- _What the task asks_
Retype each line of the listing below, from the first through the one holding "trestle(1.03, 0.68, 0.41, 0.30, 'narrow", with no other lines.
■ ■ ■
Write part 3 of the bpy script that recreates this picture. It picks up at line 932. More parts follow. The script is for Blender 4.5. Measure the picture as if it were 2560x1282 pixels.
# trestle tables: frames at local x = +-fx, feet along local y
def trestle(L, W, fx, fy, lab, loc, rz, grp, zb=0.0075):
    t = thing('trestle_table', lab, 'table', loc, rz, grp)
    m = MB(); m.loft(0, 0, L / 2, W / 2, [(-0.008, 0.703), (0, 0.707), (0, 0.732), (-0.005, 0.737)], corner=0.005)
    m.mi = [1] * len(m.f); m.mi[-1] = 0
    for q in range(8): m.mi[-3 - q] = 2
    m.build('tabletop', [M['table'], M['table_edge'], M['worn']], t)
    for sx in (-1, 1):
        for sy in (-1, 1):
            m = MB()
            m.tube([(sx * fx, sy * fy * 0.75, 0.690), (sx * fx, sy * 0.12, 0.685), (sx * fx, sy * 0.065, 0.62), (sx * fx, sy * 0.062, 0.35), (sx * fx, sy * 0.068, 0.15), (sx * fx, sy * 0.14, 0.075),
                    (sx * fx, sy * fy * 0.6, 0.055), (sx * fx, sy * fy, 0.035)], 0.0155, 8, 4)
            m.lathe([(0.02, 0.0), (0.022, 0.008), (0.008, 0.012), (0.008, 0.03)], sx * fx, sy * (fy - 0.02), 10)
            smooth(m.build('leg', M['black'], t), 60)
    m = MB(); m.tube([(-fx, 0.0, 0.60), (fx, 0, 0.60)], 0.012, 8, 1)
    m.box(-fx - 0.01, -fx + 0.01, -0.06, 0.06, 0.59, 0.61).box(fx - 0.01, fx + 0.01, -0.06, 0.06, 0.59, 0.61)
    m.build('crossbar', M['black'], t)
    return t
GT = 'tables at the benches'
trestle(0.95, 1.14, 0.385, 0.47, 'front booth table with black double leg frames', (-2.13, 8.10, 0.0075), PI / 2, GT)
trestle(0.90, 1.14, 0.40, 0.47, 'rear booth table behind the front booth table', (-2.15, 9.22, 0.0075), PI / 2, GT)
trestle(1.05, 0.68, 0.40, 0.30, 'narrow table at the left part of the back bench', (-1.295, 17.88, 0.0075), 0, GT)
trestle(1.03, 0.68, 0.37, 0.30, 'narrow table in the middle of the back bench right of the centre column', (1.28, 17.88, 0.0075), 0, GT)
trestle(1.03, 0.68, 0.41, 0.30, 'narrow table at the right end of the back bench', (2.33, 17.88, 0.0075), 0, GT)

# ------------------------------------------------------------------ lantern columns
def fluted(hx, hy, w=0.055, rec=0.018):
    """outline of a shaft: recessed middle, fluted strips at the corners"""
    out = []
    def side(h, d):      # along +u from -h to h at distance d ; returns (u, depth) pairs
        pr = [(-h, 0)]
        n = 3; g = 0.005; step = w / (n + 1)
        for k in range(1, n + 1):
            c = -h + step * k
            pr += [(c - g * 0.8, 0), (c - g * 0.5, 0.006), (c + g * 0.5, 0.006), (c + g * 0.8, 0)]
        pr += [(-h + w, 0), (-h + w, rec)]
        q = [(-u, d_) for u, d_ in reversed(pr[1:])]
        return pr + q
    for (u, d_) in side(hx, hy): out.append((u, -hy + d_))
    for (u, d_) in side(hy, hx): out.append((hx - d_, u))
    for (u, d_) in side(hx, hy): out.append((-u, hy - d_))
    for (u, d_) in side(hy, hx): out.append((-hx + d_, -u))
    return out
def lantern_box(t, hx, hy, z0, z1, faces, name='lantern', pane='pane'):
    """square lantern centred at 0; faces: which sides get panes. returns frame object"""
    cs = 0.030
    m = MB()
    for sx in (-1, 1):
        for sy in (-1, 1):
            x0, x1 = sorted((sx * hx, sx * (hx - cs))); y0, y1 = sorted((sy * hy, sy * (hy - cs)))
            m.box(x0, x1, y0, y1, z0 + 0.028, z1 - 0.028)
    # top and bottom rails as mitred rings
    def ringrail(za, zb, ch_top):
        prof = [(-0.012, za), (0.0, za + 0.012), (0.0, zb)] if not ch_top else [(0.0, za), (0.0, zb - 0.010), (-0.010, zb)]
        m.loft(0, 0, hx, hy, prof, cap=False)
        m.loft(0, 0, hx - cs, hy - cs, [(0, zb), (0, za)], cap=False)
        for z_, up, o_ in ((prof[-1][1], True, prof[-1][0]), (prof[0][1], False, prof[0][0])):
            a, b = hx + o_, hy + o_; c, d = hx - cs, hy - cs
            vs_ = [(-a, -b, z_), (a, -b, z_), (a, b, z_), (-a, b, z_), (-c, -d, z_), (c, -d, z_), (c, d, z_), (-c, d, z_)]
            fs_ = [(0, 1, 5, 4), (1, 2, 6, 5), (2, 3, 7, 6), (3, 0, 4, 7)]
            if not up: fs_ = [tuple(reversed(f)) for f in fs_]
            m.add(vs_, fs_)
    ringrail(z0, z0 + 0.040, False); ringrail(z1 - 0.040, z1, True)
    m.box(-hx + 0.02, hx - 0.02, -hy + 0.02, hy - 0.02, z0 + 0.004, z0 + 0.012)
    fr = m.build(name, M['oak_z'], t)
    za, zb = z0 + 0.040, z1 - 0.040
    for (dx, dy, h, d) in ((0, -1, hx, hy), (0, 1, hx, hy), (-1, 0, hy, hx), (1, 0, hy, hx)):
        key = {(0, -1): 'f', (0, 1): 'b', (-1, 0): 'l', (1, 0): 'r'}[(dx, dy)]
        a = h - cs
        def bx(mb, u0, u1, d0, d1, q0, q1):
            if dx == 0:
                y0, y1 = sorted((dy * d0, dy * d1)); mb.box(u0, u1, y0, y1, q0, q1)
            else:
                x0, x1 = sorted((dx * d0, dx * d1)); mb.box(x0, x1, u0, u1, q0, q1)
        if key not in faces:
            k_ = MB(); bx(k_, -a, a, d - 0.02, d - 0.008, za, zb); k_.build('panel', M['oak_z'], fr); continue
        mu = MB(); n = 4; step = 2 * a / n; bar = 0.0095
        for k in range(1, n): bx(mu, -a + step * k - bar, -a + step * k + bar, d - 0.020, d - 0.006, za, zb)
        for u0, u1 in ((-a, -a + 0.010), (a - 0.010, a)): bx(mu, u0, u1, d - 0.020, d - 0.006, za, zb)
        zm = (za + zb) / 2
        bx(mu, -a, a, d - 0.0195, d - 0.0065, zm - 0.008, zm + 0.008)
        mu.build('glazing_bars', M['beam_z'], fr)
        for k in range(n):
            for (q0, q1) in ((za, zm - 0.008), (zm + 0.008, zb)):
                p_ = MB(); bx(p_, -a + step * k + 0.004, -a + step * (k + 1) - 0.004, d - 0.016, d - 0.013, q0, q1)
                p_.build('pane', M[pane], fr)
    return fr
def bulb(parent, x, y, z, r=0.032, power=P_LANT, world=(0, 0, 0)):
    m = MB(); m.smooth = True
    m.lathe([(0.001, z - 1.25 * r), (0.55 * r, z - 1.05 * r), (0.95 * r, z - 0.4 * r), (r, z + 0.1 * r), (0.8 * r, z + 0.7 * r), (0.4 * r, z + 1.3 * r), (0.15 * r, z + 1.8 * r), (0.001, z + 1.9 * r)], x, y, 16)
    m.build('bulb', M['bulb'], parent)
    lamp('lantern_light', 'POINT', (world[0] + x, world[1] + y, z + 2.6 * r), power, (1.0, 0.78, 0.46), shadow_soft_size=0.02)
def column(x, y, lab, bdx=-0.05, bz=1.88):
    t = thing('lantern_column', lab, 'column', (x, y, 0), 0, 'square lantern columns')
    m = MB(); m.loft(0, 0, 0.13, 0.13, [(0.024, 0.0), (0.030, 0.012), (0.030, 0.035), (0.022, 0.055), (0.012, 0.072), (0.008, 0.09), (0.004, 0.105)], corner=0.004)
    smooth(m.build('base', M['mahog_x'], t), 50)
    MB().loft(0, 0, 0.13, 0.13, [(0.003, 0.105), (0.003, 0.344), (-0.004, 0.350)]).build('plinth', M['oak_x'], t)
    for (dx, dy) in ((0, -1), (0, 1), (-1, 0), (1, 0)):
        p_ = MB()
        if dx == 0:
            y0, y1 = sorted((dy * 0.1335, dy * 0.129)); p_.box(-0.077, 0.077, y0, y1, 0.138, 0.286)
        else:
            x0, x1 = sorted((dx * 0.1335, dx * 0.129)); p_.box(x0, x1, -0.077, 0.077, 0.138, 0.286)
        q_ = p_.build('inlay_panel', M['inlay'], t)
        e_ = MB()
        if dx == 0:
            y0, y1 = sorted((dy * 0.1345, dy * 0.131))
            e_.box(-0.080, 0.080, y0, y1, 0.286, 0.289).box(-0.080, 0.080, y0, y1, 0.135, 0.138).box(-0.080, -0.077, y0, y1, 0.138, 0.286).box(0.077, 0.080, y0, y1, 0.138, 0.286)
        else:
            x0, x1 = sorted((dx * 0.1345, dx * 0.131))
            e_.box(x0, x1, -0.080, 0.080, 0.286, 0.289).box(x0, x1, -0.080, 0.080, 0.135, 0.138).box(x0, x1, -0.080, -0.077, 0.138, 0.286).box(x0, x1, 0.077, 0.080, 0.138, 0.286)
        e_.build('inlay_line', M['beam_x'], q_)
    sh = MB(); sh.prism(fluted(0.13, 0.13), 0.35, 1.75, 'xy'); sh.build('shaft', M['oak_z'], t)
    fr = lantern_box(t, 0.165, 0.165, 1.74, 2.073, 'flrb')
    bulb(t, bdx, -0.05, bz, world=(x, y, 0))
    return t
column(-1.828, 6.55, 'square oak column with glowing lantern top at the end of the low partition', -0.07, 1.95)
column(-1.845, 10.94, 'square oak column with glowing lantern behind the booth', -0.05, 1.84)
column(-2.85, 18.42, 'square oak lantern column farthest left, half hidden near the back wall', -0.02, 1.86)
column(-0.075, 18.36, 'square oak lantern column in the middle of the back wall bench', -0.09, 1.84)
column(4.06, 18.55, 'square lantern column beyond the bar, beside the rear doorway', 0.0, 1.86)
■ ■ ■
- _Task output_
Write part 3 of the bpy script that recreates this picture. It picks up at line 932. More parts follow. The script is for Blender 4.5. Measure the picture as if it were 2560x1282 pixels.
# trestle tables: frames at local x = +-fx, feet along local y
def trestle(L, W, fx, fy, lab, loc, rz, grp, zb=0.0075):
    t = thing('trestle_table', lab, 'table', loc, rz, grp)
    m = MB(); m.loft(0, 0, L / 2, W / 2, [(-0.008, 0.703), (0, 0.707), (0, 0.732), (-0.005, 0.737)], corner=0.005)
    m.mi = [1] * len(m.f); m.mi[-1] = 0
    for q in range(8): m.mi[-3 - q] = 2
    m.build('tabletop', [M['table'], M['table_edge'], M['worn']], t)
    for sx in (-1, 1):
        for sy in (-1, 1):
            m = MB()
            m.tube([(sx * fx, sy * fy * 0.75, 0.690), (sx * fx, sy * 0.12, 0.685), (sx * fx, sy * 0.065, 0.62), (sx * fx, sy * 0.062, 0.35), (sx * fx, sy * 0.068, 0.15), (sx * fx, sy * 0.14, 0.075),
                    (sx * fx, sy * fy * 0.6, 0.055), (sx * fx, sy * fy, 0.035)], 0.0155, 8, 4)
            m.lathe([(0.02, 0.0), (0.022, 0.008), (0.008, 0.012), (0.008, 0.03)], sx * fx, sy * (fy - 0.02), 10)
            smooth(m.build('leg', M['black'], t), 60)
    m = MB(); m.tube([(-fx, 0.0, 0.60), (fx, 0, 0.60)], 0.012, 8, 1)
    m.box(-fx - 0.01, -fx + 0.01, -0.06, 0.06, 0.59, 0.61).box(fx - 0.01, fx + 0.01, -0.06, 0.06, 0.59, 0.61)
    m.build('crossbar', M['black'], t)
    return t
GT = 'tables at the benches'
trestle(0.95, 1.14, 0.385, 0.47, 'front booth table with black double leg frames', (-2.13, 8.10, 0.0075), PI / 2, GT)
trestle(0.90, 1.14, 0.40, 0.47, 'rear booth table behind the front booth table', (-2.15, 9.22, 0.0075), PI / 2, GT)
trestle(1.05, 0.68, 0.40, 0.30, 'narrow table at the left part of the back bench', (-1.295, 17.88, 0.0075), 0, GT)
trestle(1.03, 0.68, 0.37, 0.30, 'narrow table in the middle of the back bench right of the centre column', (1.28, 17.88, 0.0075), 0, GT)
trestle(1.03, 0.68, 0.41, 0.30, 'narrow table at the right end of the back bench', (2.33, 17.88, 0.0075), 0, GT)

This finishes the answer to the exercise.